:: Problem to solve ::
Reply with one number only: the count of lines below that contain the word "parts".
** BEGIN Entries **
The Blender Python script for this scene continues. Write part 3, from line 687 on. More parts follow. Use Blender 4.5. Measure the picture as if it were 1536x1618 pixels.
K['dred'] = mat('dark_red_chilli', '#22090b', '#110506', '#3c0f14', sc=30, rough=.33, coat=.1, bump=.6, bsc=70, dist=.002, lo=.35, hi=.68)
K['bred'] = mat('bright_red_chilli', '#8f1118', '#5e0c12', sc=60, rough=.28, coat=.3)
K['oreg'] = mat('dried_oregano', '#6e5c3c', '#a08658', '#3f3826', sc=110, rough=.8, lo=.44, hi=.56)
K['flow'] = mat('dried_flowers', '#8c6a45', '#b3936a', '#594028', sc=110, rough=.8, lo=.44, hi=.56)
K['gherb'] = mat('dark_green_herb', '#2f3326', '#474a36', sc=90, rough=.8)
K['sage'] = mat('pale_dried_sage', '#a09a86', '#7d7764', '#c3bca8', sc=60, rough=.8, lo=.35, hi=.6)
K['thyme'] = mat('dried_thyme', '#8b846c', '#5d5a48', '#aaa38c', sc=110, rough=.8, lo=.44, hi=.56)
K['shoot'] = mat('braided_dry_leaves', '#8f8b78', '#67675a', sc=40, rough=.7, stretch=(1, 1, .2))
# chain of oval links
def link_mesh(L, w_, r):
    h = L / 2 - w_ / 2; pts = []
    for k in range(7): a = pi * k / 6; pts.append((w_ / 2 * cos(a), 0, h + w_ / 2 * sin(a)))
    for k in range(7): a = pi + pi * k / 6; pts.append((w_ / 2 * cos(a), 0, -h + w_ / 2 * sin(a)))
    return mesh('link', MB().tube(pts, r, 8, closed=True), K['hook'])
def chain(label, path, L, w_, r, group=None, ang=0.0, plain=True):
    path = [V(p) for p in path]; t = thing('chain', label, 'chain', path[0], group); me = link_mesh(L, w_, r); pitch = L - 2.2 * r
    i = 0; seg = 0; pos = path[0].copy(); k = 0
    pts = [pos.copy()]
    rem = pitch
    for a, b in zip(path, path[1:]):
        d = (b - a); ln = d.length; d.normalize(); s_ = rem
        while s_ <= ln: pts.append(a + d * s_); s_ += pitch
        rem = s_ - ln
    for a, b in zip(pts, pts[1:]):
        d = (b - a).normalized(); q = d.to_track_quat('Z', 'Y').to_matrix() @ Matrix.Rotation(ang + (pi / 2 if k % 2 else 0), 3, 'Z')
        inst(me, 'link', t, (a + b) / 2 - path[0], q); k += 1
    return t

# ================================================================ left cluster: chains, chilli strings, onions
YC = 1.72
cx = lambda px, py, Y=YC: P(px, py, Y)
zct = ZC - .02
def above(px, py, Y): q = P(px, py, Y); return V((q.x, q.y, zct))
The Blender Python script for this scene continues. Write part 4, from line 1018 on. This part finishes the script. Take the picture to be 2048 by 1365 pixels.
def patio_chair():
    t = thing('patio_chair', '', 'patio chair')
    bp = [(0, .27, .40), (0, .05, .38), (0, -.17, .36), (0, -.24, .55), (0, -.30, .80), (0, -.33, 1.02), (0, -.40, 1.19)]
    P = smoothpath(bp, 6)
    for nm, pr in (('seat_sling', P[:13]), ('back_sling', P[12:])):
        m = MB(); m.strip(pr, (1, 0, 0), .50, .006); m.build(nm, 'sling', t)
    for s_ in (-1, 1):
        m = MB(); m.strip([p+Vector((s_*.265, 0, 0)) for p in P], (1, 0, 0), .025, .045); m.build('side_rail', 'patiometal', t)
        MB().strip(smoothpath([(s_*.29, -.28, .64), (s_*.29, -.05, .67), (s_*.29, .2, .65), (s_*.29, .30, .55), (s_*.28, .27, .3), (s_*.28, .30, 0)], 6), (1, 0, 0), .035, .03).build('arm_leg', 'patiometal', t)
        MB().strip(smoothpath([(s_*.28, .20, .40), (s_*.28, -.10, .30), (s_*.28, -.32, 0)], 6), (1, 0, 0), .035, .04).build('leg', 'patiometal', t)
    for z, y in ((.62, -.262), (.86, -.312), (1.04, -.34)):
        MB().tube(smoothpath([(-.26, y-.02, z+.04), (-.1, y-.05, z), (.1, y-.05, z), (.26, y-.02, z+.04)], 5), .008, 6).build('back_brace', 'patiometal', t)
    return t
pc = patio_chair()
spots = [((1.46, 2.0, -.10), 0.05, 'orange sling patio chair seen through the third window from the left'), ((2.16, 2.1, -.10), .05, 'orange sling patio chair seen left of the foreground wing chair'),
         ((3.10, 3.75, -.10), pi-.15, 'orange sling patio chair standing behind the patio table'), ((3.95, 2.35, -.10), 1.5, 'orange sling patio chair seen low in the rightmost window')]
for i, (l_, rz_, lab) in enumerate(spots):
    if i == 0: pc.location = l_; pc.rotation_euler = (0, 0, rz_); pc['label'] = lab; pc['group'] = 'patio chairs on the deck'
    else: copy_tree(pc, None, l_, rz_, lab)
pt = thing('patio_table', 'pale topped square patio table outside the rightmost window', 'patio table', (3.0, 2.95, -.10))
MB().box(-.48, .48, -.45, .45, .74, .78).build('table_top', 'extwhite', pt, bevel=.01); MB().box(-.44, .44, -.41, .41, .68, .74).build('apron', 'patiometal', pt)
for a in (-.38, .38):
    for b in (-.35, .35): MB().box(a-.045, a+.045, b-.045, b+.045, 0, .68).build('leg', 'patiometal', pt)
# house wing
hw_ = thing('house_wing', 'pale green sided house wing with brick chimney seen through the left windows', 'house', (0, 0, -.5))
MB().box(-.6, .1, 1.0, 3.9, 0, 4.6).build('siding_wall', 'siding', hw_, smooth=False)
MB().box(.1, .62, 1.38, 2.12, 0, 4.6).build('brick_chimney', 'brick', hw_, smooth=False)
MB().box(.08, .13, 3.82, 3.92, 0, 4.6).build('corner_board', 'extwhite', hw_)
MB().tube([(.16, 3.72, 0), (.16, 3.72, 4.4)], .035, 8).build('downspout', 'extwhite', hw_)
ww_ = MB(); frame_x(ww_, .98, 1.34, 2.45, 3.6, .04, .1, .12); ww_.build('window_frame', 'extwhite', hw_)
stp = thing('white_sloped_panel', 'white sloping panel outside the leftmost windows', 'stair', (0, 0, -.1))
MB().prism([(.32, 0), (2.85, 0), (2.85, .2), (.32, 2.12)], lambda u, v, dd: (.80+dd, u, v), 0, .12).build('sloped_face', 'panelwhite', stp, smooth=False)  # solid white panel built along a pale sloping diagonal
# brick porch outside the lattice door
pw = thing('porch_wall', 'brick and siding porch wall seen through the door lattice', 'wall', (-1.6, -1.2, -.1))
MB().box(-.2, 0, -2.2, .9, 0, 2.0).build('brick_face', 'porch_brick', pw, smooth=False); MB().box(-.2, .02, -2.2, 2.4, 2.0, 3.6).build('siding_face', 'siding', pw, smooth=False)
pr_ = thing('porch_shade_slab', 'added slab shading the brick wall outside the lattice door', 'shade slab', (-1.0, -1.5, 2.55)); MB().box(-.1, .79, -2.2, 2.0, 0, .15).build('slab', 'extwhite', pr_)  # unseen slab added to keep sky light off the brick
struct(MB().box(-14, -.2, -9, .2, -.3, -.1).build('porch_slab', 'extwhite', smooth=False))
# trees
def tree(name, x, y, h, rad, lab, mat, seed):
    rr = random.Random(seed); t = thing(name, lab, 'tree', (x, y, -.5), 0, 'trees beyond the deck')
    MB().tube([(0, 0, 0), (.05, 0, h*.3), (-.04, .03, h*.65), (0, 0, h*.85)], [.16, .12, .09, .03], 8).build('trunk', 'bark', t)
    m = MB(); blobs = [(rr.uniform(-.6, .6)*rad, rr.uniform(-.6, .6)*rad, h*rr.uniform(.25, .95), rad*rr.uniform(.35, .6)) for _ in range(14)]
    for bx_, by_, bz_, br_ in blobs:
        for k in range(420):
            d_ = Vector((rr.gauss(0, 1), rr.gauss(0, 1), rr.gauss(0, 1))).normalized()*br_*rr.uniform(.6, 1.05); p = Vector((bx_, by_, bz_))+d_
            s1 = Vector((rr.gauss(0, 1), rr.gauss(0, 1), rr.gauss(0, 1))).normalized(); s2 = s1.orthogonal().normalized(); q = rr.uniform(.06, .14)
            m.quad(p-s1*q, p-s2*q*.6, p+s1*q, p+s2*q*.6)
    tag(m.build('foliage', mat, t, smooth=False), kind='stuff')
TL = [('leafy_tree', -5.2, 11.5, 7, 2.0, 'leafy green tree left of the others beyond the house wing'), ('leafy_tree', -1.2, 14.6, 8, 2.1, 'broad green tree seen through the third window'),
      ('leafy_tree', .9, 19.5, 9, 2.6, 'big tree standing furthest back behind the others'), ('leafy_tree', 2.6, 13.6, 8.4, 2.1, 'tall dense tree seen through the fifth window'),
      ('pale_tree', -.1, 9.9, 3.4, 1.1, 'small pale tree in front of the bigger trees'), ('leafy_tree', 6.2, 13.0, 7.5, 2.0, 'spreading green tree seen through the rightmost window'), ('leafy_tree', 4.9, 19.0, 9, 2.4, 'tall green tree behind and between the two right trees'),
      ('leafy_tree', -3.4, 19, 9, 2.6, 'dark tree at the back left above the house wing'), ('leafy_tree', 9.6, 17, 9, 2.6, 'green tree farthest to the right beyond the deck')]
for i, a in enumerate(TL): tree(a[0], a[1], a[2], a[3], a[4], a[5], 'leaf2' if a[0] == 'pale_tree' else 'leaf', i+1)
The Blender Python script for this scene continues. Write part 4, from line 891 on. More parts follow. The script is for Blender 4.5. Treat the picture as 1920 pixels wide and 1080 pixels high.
** END Entries **
:: Solution for this task ::
2